■ Goal ■
Restate word for word the lines that begin the listing and end with the line holding "for o in list(D.objects): D.objects.remove(o)".

## Begin

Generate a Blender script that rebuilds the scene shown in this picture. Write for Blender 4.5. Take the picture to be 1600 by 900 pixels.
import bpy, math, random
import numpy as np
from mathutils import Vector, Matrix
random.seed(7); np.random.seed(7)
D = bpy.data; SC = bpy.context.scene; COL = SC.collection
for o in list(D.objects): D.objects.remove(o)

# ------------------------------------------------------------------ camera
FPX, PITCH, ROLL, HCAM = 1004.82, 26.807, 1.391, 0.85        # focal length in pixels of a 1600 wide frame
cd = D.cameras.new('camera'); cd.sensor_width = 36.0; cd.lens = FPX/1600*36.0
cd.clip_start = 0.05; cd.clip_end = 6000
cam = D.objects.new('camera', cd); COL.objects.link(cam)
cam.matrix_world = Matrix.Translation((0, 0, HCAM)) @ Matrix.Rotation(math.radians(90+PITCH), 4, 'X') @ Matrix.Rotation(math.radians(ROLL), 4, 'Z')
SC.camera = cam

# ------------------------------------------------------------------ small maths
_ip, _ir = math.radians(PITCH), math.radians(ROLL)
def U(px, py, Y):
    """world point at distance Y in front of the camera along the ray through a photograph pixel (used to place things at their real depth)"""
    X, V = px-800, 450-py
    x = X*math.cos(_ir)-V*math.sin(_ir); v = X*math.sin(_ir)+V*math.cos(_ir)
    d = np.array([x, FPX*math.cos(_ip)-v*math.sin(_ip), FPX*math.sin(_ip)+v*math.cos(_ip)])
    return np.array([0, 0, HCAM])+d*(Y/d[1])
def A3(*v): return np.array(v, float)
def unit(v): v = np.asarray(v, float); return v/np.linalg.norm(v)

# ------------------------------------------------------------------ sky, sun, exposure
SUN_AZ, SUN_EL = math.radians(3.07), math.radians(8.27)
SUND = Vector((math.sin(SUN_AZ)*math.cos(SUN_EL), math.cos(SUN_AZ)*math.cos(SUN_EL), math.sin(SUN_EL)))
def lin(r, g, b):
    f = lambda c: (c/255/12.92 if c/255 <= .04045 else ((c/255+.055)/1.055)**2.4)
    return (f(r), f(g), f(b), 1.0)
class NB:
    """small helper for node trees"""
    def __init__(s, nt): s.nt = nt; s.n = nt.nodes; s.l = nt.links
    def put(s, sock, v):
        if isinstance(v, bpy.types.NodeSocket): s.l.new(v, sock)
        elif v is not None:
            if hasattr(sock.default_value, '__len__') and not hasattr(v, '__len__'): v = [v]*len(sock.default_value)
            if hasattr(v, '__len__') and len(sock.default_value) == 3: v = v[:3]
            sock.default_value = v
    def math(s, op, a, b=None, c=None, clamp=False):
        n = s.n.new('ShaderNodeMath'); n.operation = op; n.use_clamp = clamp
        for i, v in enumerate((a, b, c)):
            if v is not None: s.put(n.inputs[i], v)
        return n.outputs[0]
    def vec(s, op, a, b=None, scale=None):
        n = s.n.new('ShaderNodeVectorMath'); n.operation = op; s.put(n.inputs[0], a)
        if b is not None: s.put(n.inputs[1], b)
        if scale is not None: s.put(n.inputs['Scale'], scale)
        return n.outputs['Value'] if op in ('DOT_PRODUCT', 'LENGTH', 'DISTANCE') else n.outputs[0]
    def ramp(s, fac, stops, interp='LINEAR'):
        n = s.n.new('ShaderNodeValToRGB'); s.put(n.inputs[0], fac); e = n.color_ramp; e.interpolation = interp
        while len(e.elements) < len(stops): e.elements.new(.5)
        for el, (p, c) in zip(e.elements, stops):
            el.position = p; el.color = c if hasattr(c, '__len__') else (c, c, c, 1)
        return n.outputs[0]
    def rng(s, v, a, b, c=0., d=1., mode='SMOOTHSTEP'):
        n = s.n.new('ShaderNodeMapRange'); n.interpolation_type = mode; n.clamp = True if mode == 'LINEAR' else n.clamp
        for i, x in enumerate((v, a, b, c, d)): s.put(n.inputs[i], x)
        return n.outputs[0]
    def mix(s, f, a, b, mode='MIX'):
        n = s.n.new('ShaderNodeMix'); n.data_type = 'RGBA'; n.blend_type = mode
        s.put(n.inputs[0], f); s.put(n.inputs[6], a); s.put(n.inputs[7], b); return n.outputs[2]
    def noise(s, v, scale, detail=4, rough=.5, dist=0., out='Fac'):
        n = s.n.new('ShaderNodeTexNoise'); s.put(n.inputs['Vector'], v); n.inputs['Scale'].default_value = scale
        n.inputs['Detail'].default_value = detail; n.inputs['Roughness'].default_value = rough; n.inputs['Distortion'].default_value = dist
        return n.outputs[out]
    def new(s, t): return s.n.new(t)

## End

■ Answer to this exercise ■
Generate a Blender script that rebuilds the scene shown in this picture. Write for Blender 4.5. Take the picture to be 1600 by 900 pixels.
import bpy, math, random
import numpy as np
from mathutils import Vector, Matrix
random.seed(7); np.random.seed(7)
D = bpy.data; SC = bpy.context.scene; COL = SC.collection
for o in list(D.objects): D.objects.remove(o)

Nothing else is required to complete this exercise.